_REQUIRED TASK_: Select and copy out every line in the records containing "this".
··········
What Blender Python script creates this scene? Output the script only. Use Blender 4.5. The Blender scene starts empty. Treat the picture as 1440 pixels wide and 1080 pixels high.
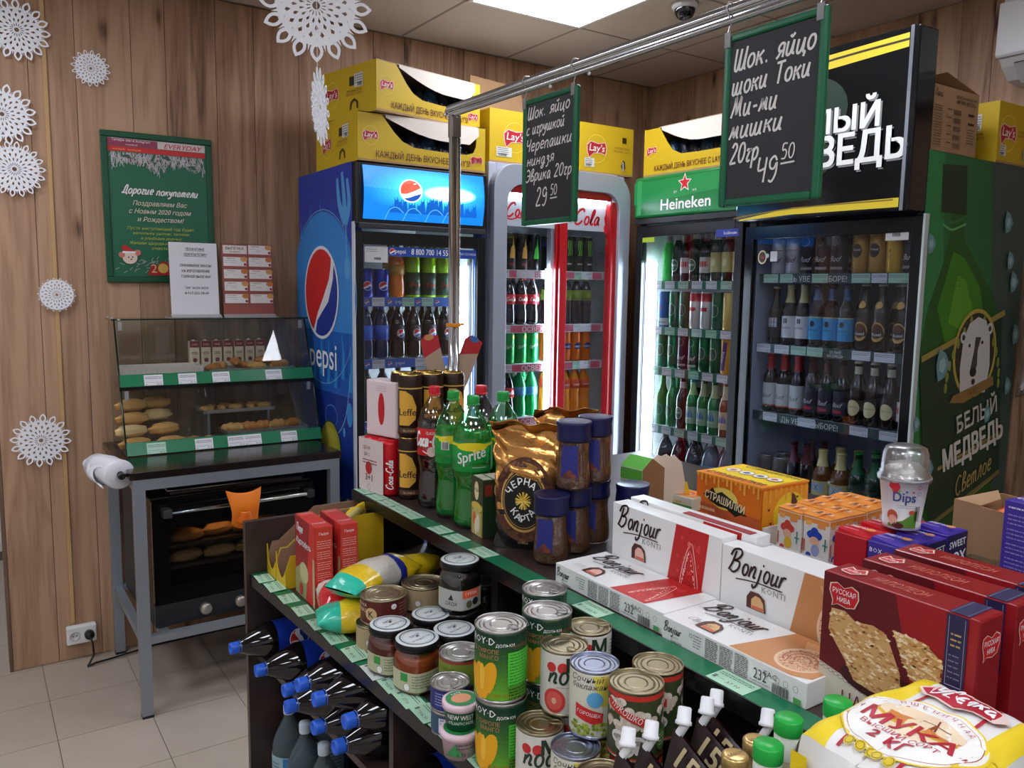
import bpy, bmesh, math, random
from mathutils import Vector, Matrix
from math import sin, cos, pi, radians
random.seed(7)
SC = bpy.context.scene
COL = SC.collection
# ---------------------------------------------------------------- camera
F_PX, TILT, ROLL, HEAD = 1141.1, .117338, .0141648, .594655
fw = Vector((sin(HEAD)*cos(TILT), cos(HEAD)*cos(TILT), -sin(TILT)))
rt = Vector((cos(HEAD), -sin(HEAD), 0)); up = rt.cross(fw)
r2 = rt*cos(ROLL)+up*sin(ROLL); u2 = -rt*sin(ROLL)+up*cos(ROLL)
cd = bpy.data.cameras.new('camera'); cam = bpy.data.objects.new('camera', cd); COL.objects.link(cam)
cam.matrix_world = Matrix(((r2.x, u2.x, -fw.x, 0), (r2.y, u2.y, -fw.y, 0), (r2.z, u2.z, -fw.z, 1.55), (0, 0, 0, 1)))
cd.sensor_width = 36; cd.lens = F_PX/1440*36; cd.clip_start = .02; cd.clip_end = 50
SC.camera = cam
# ---------------------------------------------------------------- world, exposure
w = bpy.data.worlds.new('world'); SC.world = w; w.use_nodes = True
w.node_tree.nodes['Background'].inputs[0].default_value = (.75, .82, 1, 1)
w.node_tree.nodes['Background'].inputs[1].default_value = .5
SC.view_settings.view_transform = 'Standard'; SC.view_settings.look = 'None'
SC.view_settings.exposure = 0.0; SC.view_settings.gamma = 1; SC.view_settings.use_curve_mapping = False
PANEL_EMIT, LED_EMIT = 15.0, 70.0
try:
    SC.cycles.max_bounces = 8; SC.cycles.transparent_max_bounces = 24; SC.cycles.caustics_reflective = False
    SC.cycles.caustics_refractive = False; SC.cycles.sample_clamp_indirect = 4; SC.cycles.use_denoising = True
except Exception:
    pass

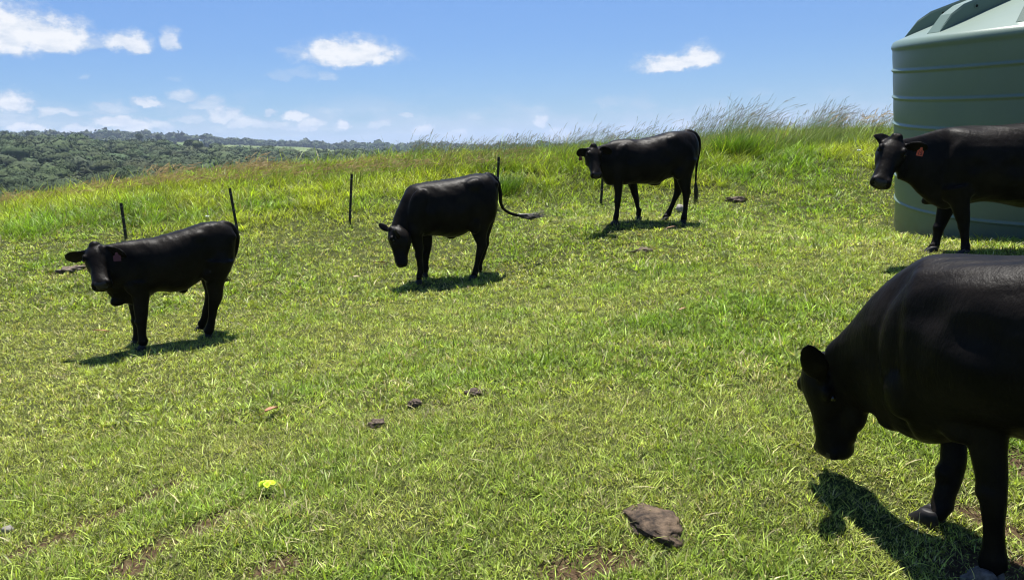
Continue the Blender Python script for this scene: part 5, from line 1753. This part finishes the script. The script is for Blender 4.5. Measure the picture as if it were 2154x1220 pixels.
··········
_SOLVED EXERCISE_:
What Blender Python script creates this scene? Output the script only. Use Blender 4.5. The Blender scene starts empty. Treat the picture as 1440 pixels wide and 1080 pixels high.
Continue the Blender Python script for this scene: part 5, from line 1753. This part finishes the script. The script is for Blender 4.5. Measure the picture as if it were 2154x1220 pixels.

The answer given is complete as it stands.